Your instructions
Repeat every line, exactly, from the very first through the one where "return [(cx +" appears. Add nothing else.

Dataset extract
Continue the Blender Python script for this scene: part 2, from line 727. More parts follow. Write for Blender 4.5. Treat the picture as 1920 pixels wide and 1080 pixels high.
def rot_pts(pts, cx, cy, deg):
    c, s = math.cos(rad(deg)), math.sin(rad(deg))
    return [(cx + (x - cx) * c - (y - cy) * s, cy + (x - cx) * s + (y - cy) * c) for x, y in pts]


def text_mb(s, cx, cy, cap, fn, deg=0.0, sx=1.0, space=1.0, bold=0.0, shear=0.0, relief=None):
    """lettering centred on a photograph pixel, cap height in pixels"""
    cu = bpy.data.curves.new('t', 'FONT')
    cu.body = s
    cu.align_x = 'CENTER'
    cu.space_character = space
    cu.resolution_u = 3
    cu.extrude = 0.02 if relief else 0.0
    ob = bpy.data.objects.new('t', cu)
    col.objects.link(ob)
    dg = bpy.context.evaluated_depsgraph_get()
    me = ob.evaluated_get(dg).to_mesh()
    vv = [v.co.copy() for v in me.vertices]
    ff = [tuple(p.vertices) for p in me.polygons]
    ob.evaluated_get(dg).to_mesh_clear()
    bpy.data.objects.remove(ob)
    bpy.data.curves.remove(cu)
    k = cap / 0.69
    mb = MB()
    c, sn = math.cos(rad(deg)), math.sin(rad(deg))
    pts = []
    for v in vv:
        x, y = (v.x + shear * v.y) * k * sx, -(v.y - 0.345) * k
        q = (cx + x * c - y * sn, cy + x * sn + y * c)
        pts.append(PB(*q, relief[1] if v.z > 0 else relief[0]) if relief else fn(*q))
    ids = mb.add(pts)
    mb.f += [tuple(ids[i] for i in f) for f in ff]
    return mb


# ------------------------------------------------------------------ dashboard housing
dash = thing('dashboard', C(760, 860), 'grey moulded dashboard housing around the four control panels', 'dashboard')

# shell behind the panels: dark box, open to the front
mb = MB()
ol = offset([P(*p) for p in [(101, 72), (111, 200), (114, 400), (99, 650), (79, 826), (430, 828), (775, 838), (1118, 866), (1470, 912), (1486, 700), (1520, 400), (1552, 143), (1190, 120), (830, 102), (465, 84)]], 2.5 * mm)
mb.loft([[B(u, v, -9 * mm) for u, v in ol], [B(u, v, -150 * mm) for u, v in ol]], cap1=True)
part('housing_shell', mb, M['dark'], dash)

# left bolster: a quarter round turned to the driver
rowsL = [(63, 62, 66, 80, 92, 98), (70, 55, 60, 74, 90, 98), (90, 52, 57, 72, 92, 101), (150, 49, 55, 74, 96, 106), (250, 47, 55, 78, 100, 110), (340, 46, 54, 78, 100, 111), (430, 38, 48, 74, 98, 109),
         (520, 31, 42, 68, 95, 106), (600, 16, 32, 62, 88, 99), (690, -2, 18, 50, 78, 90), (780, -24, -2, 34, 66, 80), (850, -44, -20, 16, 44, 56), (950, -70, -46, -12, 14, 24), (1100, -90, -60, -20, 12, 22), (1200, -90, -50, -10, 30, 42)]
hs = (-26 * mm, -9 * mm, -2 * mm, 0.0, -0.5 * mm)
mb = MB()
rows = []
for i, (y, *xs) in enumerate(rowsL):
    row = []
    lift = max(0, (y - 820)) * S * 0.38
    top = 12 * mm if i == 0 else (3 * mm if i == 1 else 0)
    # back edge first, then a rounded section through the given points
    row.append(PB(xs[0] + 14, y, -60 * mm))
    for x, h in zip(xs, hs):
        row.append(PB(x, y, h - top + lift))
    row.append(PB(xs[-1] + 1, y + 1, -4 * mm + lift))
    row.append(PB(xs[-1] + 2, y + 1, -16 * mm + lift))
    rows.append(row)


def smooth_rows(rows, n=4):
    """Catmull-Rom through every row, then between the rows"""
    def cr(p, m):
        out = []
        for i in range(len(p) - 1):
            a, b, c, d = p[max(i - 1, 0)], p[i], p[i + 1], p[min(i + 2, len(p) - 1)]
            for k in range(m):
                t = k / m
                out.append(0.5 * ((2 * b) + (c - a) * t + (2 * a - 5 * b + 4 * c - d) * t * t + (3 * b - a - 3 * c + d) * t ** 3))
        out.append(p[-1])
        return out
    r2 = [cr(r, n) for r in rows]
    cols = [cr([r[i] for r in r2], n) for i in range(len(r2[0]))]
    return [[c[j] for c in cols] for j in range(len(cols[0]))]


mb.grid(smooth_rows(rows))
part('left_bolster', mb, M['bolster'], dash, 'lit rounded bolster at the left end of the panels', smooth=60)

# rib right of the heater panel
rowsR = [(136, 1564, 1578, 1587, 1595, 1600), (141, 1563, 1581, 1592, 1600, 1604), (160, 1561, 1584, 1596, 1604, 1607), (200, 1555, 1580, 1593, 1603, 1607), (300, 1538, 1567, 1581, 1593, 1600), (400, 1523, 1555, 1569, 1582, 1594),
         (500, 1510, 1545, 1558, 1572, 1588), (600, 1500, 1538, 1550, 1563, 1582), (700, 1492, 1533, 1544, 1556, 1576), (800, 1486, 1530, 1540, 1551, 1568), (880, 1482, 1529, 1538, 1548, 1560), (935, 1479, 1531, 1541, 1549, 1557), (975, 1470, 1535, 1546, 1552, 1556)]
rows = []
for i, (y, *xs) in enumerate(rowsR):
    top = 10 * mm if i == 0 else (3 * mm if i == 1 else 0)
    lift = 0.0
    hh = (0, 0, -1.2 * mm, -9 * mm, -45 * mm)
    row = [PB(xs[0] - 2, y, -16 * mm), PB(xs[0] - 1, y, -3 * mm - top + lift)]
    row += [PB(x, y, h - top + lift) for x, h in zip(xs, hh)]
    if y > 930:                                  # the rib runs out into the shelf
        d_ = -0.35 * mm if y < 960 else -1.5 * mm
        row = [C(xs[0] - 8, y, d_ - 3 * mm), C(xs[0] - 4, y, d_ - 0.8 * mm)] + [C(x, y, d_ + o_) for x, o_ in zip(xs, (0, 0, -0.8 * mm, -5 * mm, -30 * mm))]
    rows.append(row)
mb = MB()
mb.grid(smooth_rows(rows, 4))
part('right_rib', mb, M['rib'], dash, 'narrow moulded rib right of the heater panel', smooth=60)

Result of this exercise
Continue the Blender Python script for this scene: part 2, from line 727. More parts follow. Write for Blender 4.5. Treat the picture as 1920 pixels wide and 1080 pixels high.
def rot_pts(pts, cx, cy, deg):
    c, s = math.cos(rad(deg)), math.sin(rad(deg))
    return [(cx + (x - cx) * c - (y - cy) * s, cy + (x - cx) * s + (y - cy) * c) for x, y in pts]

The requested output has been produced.